5 Tips for Money and Marriage
When we think about money, the first thing that comes to mind is numbers and the brainy side of things. However, what we often fail to acknowledge is that money is equal parts about emotion as it is about numbers or the rational bit. With every stage of life, we need to continue to evolve and adjust in order to straddle both these aspects of money and manage it in an efficient manner. Marriage happens to be one of those facts of life that require us to make a few conscious decisions and tread carefully and cautiously when it comes to managing money. In fact, it is such an important aspect that money conflicts are often cited as the number one reason for divorce. Read on to know 5 tips you should consider when you think of money and marriage:
1. Decide on how to manage money
Marriage is a union of two individuals. Managing money in our daily lives forms a crucial aspect of dealing with this tricky subject. Especially today, when so many couples have a dual income household, deciding on a cash flow agreeable to both spouses is critical. You could decide to pool all your incomes into one joint account and use it for all expenses, including any personal ones. While this allows for full transparency, it also lets go of any individual control or choice one may have on the money they earn. You could also bifurcate some of the household expenses on the basis of which spouse would pay for them. For instance, rent could be the responsibility for one whereas utility bills could be taken up by the other while keeping the remaining money under individual control. Another possibility is to retain individual accounts along with a joint one to pool in expenses in proportion of the incomes. For instance, both spouses earn equal salaries, they could be transferring an equal amount with respect to the monthly joint expenses to the joint account while keeping other things common. The bottom line is that you should explore all options and finally settle for the system which makes both spouses financially secure and comfortable.
2. No money secrets
We all make mistakes, even when it comes to money, be it a retail splurge or a risky investment gone wrong. We are also often tempted to keep money secrets, be it a saving account to feel secure or outstanding debt that we can’t bear to look at. However, any kind of financial infidelity or the urge to keep money secrets might feel safer in the long run but only sets in an unnecessary rot in the foundation. Trust your spouse to accept you with any money secret or mistake in totality to ensure you don’t end up with financial infidelity.

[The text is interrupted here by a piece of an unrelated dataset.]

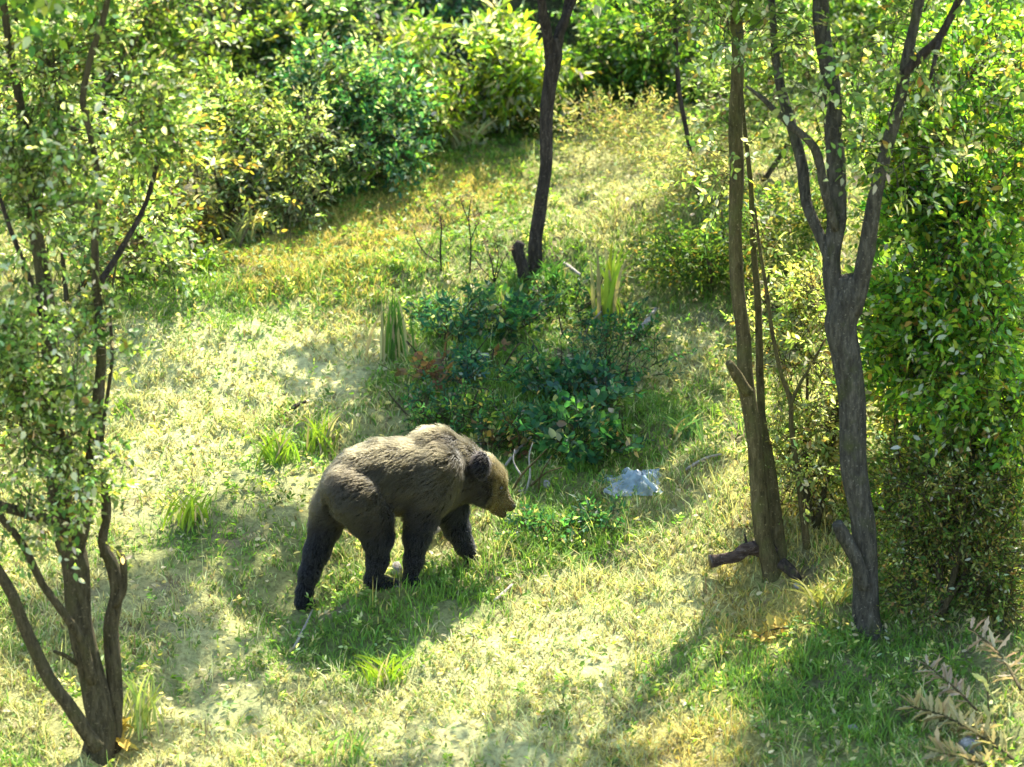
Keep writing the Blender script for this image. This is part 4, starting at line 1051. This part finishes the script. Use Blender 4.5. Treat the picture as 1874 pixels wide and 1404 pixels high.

3. Don’t make money the elephant in the room
Money and religion are two inflammatory topics which people often prefer to keep under wraps. However, not talking about money only makes things worse. It is an important aspect, and ends up lubricating our day-to-day lives. Transparent communication aids in a far smoother way of dealing with it. If not a weekly, ensure you have a monthly discussion about it. This could include household expenses, EMIs, incomes as well as future aspirations and goals which will be discussed in the next point.
4. One team one dream
One of the biggest objectives of marriage is to bring together two individuals as a team for life. When you work as a team, you also gun for certain joint financial goals. Discuss and get into alignment about your future, be it your dreams for your children or your aspirations for a post retirement life. Understand that the earlier you start planning and investing for those big colourful goals, the higher the probability of actually getting there. Work on those together and see how money becomes a positive driving force in your lives.
5. Financial security
Life is uncertain and none of us can predict what can happen in the future. As Spiderman once said, with great power comes great responsibility. When it comes to money, we also have a responsibility to manage the risks and do what it takes for financial security. One of the biggest aspects that this includes is ensuring adequate insurance, be it life or health with the right nominees in place, where required. Another thing that you must do is to ensure that your spouse is the nominee in all your financial assets, including bank accounts and mutual funds. Another good practice is to have a one-place document with all your financial assets listed and given in custody of your spouse. If anything untoward were to happen, your spouse should have access to all the assets that you have worked so hard to build, instead of disappearing in thin air or to unauthorized personnel.
Money can be intimidating but if we take care of some basics with conscious decisions, it can lead to a far smoother life. You can also lay a strong foundation by asking these 10 questions to your better half before embarking on the journey of marriage. Address some of these tips in your married life to ensure money is never the source of turmoil, but rather the fount of joy.